Stated exercise: Select every line below containing the word "picture".

··· Material for the task

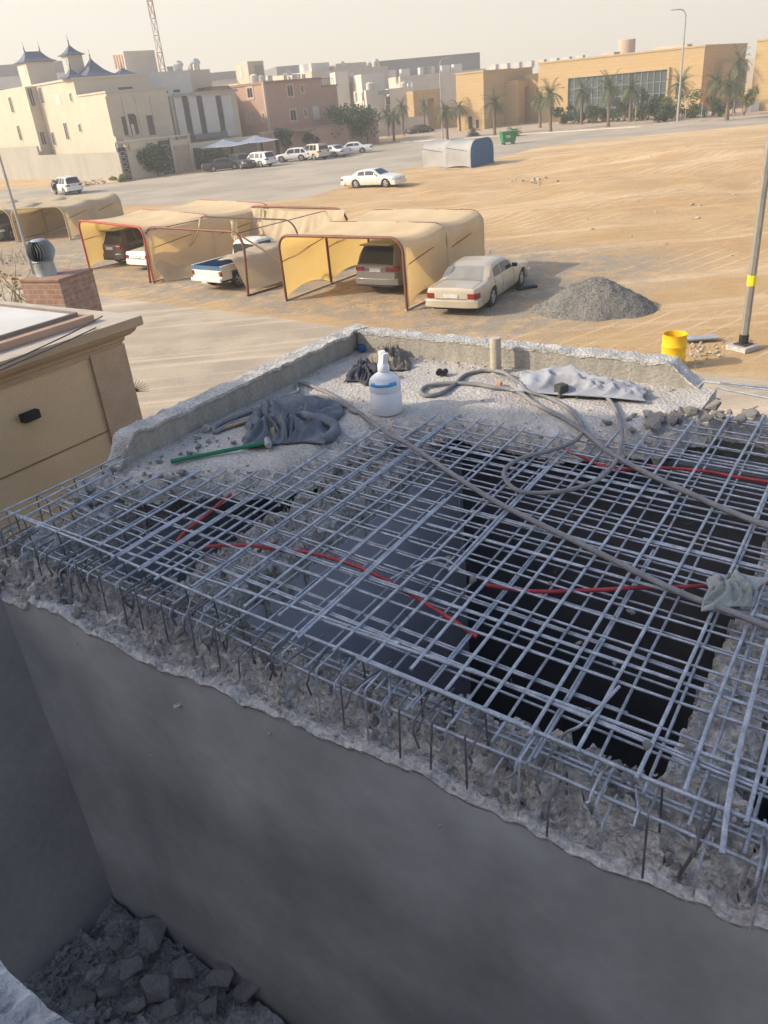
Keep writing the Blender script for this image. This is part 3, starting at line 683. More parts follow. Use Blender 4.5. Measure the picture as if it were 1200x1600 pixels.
def vehicle(name, label, cat, P, az, m, L=5.0, W=1.9, WB=2.8, fo=.95, R_=.34, top=(), sh=(), zb=.27, glass=None, side=(), ws=None, rw=None, group=None, rear='sedan', trim=None, hook=None, tint=None, rails=False, xr=None, spokes=5):
    t = thing(name, label, cat, P, az, group); glass = glass or M_GLASS
    xf = WB / 2 + fo; xb = xf - L if xr is None else xr; hw0 = W / 2
    hwt = [(xb, .87), (xb + .10, .945), (xb + .3, .985), (xb + .8, 1), (xf - 1.0, 1), (xf - .4, .97), (xf - .15, .90), (xf, .74)]
    def arch(x):
        z = 0
        for xw in (-WB / 2, WB / 2):
            d = abs(x - xw); Ra = R_ + .075
            if d < Ra: z = max(z, R_ + math.sqrt(Ra * Ra - d * d) - .01)
        return z
    def sec(x):
        w = hw0 * lerp_tab(hwt, x); s = lerp_tab(sh, x); T = max(lerp_tab(top, x), s + .001); h = T - s; c = clamp(h / .3); a = arch(x)
        b = zb + .10 * (1 - sstep(x, xb, xb + .5)) + .06 * sstep(x, xf - .5, xf)
        lo = [(w * .90, b), (w * .975, b + .12), (w, b + (s - b) * .5), (w * .992, b + (s - b) * .80), (w * .945, s)]
        lo = [(y, max(z, min(a, s - .06 - .02 * (4 - i)))) for i, (y, z) in enumerate(lo)]
        wt = w * .92 - .27 * h
        cab = [((w * .93 + wt) / 2 + .012, s + .5 * h), (wt + .03, s + .84 * h), (wt - .05, s + .965 * h), (wt * .55, T), (0, T + .015)]
        hood = [(w * .92, s + .012), (w * .87, s + .024), (w * .78, s + .034), (w * .4, s + .05), (0, s + .055)]
        return lo + [(a_[0] * c + b_[0] * (1 - c), a_[1] * c + b_[1] * (1 - c)) for a_, b_ in zip(cab, hood)]
    n = int((xf - xb) / .06); xs = [xb + (xf - xb) * i / n for i in range(n + 1)]
    mb = MB(); K = 19
    for x in xs:
        s = sec(x); full = [(-y, z) for y, z in s] + [(y, z) for y, z in s[-2::-1]]
        mb.v += [V((x, y, z)) for y, z in full]
    for i in range(n):
        for k in range(K - 1): mb.f.append((i * K + k, i * K + k + 1, (i + 1) * K + k + 1, (i + 1) * K + k))
    mb.f += [tuple(range(K - 1, -1, -1)), tuple(n * K + k for k in range(K))]
    mb.build('body', m, t, smooth=40)
    def sy(x, z):
        s = sec(x)
        for (y0, z0), (y1, z1) in zip(s[4:], s[5:]):
            if z0 <= z <= z1 and z1 > z0: return y0 + (y1 - y0) * (z - z0) / (z1 - z0)
        return s[-3][0]
    def tz(x, y):
        s = sec(x); y = abs(y)
        for (y0, z0), (y1, z1) in zip(s[4:], s[5:]):
            if y1 <= y <= y0 and y0 > y1: return z0 + (z1 - z0) * (y0 - y) / (y0 - y1)
        return s[-1][1]
    for sgn in (-1, 1):
        for (xa, xb_, ta, tb) in side:            # side windows follow the roofline; ta / tb slant their ends
            def fn(u, w):
                zl = lerp_tab(sh, (xa + xb_) / 2) + .035
                x = xa + (xb_ - xa) * u; x += (ta * (1 - u) + tb * u) * w; s_ = lerp_tab(sh, x); T = lerp_tab(top, x)
                z = s_ + .03 + (max(T - s_ - .15, .02)) * w
                return V((x, sgn * (sy(x, z) + .007), z))
            q = MB().grid(fn, 10, 5)
            if sgn > 0: q.f = [f[::-1] for f in q.f]
            q.build('side_window', glass, t, smooth=180)
    for nm, e in (('windscreen', ws), ('rear_window', rw)):
        if not e: continue
        xa, xb_, ka, kb = e
        def fn(u, w):
            x = xa + (xb_ - xa) * w; k = ka + (kb - ka) * w; y = (2 * u - 1) * k
            return V((x + (.008 if nm == 'windscreen' else -.008), y, tz(x, y) + .006))
        q = MB().grid(fn, 10, 6)
        if nm == 'windscreen': q.f = [f[::-1] for f in q.f]
        q.build(nm, tint if tint and nm == 'rear_window' else glass, t, smooth=180)
    MB().bx(xb + .25, xf - .3, -hw0 * .78, hw0 * .78, zb - .05, zb + .25).build('underbody', M_BLK, t)
    for xw in (-WB / 2, WB / 2):
        for sgn in (-1, 1):
            Mx = Matrix.Rotation(R(-90 * sgn), 4, 'X'); wy = sgn * (hw0 - .13)
            ty = MB().lathe([(R_ * .62, -.10), (R_ * .93, -.105), (R_, -.07), (R_, .07), (R_ * .93, .105), (R_ * .66, .10), (R_ * .64, .06)], 22, (xw, wy, R_), Mx).build('wheel', M_TYRE, t, smooth=40)
            rm = MB().lathe([(R_ * .66, .0), (R_ * .66, .085), (R_ * .58, .095), (R_ * .55, .05), (.01, .05)], 22, (xw, wy, R_), Mx)
            for k in range(spokes):
                a = 2 * math.pi * k / spokes
                rm.box((xw + math.cos(a) * R_ * .32, wy + sgn * .072, R_ + math.sin(a) * R_ * .32), (R_ * .56, .03, .075), 0, 0, -a)
            rm.lathe([(.06, .05), (.055, .095), (.01, .1)], 12, (xw, wy, R_), Mx)
            rm.build('rim', M_RIM, ty, smooth=30)
    sm = MB()
    for sgn in (-1, 1):
        for xq in ([side[0][0] + .0, side[0][1] + .04, side[min(1, len(side) - 1)][1] + .05] if len(side) > 1 else [side[0][0] - .05, side[0][1] + .1]):
            s_ = sec(xq); pl = [V((xq, sgn * (y + .001), z)) for y, z in s_[:5] if z > zb + .08]
            if len(pl) > 2: sm.tube(pl, .007, 4)
    if rear == 'sedan':
        xk = rw[0] - .02; sm.tube([V((xk, -hw0 * .80, tz(xk, hw0 * .80) + .001)), V((xk, 0, tz(xk, 0) + .001)), V((xk, hw0 * .80, tz(xk, hw0 * .80) + .001))], .007, 4)
        for sgn in (-1, 1): sm.tube([V((x, sgn * hw0 * .76, tz(x, hw0 * .76) + .001)) for x in (xk, xk - .35, xb + .12, xb + .02)], .007, 4)
        sm.tube([V((ws[0] + .1, -hw0 * .8, tz(ws[0] + .1, hw0 * .8))), V((ws[0] + .1, 0, tz(ws[0] + .1, 0))), V((ws[0] + .1, hw0 * .8, tz(ws[0] + .1, hw0 * .8)))], .007, 4)
    sm.build('panel_seams', M_BLK, t)
    for sgn in (-1, 1):
        xm = (ws[0] if ws else .5) - .38; z = lerp_tab(sh, xm) + .10
        MB().box((xm, sgn * (hw0 + .06), z), (.13, .20, .13), sgn * .2).build('mirror', trim or m, t, bevel=.03)
        for (xa, xb_, _, _) in side[:2]:
            xh = (xa + xb_) / 2 - .25; MB().box((xh, sgn * (hw0 * .994 + .004), lerp_tab(sh, xh) - .13), (.17, .03, .035)).build('handle', m, t)
    zs_b, zs_f = lerp_tab(sh, xb), lerp_tab(sh, xf)
    def bump(x0, sg, z0, z1, mm, nm='bumper', pr=.05):
        pl = []
        for k in range(13):
            y = hw0 * 1.0 * (k / 6 - 1); q = abs(k / 6 - 1); pl.append((x0 + sg * (pr - .30 * max(0, q - .55) ** 1.6), y))
        poly = pl + [(x0 - sg * .45, hw0 * 1.005), (x0 - sg * .45, hw0 * .9), (x0 - sg * .1, 0), (x0 - sg * .45, -hw0 * .9), (x0 - sg * .45, -hw0 * 1.005)]
        MB().prism(poly, z0, z1).build(nm, mm, t, smooth=40, bevel=.03)
    if rear == 'sedan':
        bump(xb, -1, .31, .58, m); bump(xf, 1, .22, .52, m)
        for sgn in (-1, 1):
            MB().prism([(xb + .30, sgn * hw0 * .992), (xb + .10, sgn * hw0 * .962), (xb - .012, sgn * hw0 * .88), (xb - .012, sgn * hw0 * .62), (xb + .3, sgn * hw0 * .62)], .615, .80).build('taillight', M_RED_L, t, bevel=.015)
            MB().prism([(xf - .3, sgn * hw0 * .985), (xf - .1, sgn * hw0 * .90), (xf + .012, sgn * hw0 * .74), (xf + .02, sgn * hw0 * .40), (xf - .3, sgn * hw0 * .4)], .60, .74).build('headlight', M_CLR, t, bevel=.015)
        MB().bx(xb - .018, xb + .02, -hw0 * .58, hw0 * .58, .60, .635).build('trim_strip', M_CHR, t)
        MB().bx(xb - .022, xb + .02, -.26, .26, .645, .76).build('number_plate', M_PLATE, t)
        MB().bx(xf - .05, xf + .03, -.30, .30, .56, .76).build('grille', M_BLK if not trim else M_CHR, t, bevel=.02)
    elif rear == 'suv':
        bump(xb, -1, .42, .68, m); bump(xf, 1, .3, .62, m)
        MB().bx(xb - .04, xb + .3, -hw0 * .8, hw0 * .8, .36, .43).build('bumper_skirt', M_BLK, t)
        for sgn in (-1, 1):
            MB().prism([(xb + .28, sgn * hw0 * .995), (xb + .08, sgn * hw0 * .962), (xb - .015, sgn * hw0 * .875), (xb - .015, sgn * hw0 * .5), (xb + .25, sgn * hw0 * .5)], zs_b - .20, zs_b - .03).build('taillight', M_RED_L, t, bevel=.015)
            MB().prism([(xf - .3, sgn * hw0 * .985), (xf - .1, sgn * hw0 * .90), (xf + .02, sgn * hw0 * .7), (xf + .03, sgn * hw0 * .45), (xf - .3, sgn * hw0 * .4)], zs_f - .16, zs_f - .02).build('headlight', M_CLR, t, bevel=.015)
        MB().bx(xb - .022, xb + .02, -.25, .25, zs_b - .22, zs_b - .08).build('number_plate', M_PLATE, t)
        MB().bx(xb - .028, xb + .02, -.4, .4, zs_b - .055, zs_b - .03).build('trim_strip', M_CHR, t)
        MB().bx(xf - .05, xf + .045, -.36, .36, zs_f - .28, zs_f - .05).build('grille', M_BLK, t, bevel=.02)
        rx = rw[1] if rw else xb + .3
        MB().box((xb + .24, 0, lerp_tab(top, xb + .5) + .0), (.34, hw0 * 1.35, .045)).build('spoiler', m, t, bevel=.015)
        if rails:
            for sgn in (-1, 1): MB().tube([(xb + .6, sgn * hw0 * .66, lerp_tab(top, xb + 1) - .02), (xb + .7, sgn * hw0 * .66, lerp_tab(top, xb + 1) + .05), (WB / 2 - .9, sgn * hw0 * .66, lerp_tab(top, .3) + .05), (WB / 2 - .8, sgn * hw0 * .66, lerp_tab(top, .3) - .02)], .02, 6).build('roof_rail', M_CHR, t, smooth=60)
    if hook: hook(t, xb, xf, hw0)
    return t
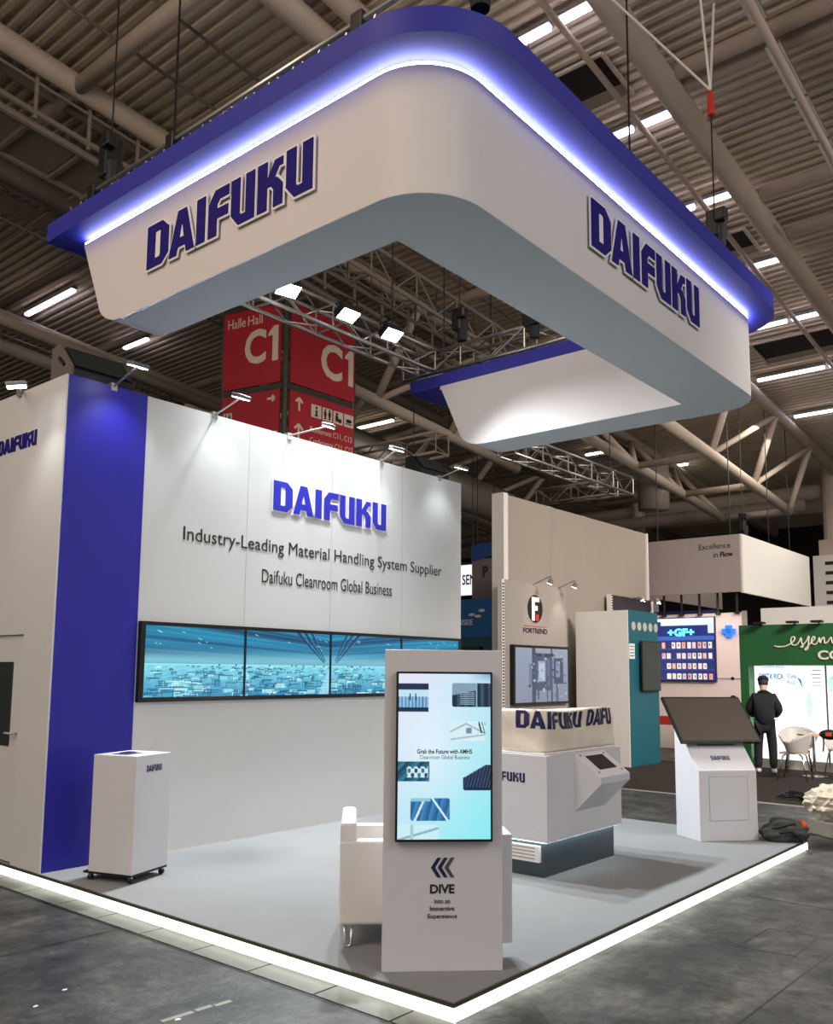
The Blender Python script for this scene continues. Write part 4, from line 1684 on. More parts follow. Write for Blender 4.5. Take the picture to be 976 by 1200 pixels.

······

Result of the task:
Keep writing the Blender script for this image. This is part 3, starting at line 683. More parts follow. Use Blender 4.5. Measure the picture as if it were 1200x1600 pixels.
The Blender Python script for this scene continues. Write part 4, from line 1684 on. More parts follow. Write for Blender 4.5. Take the picture to be 976 by 1200 pixels.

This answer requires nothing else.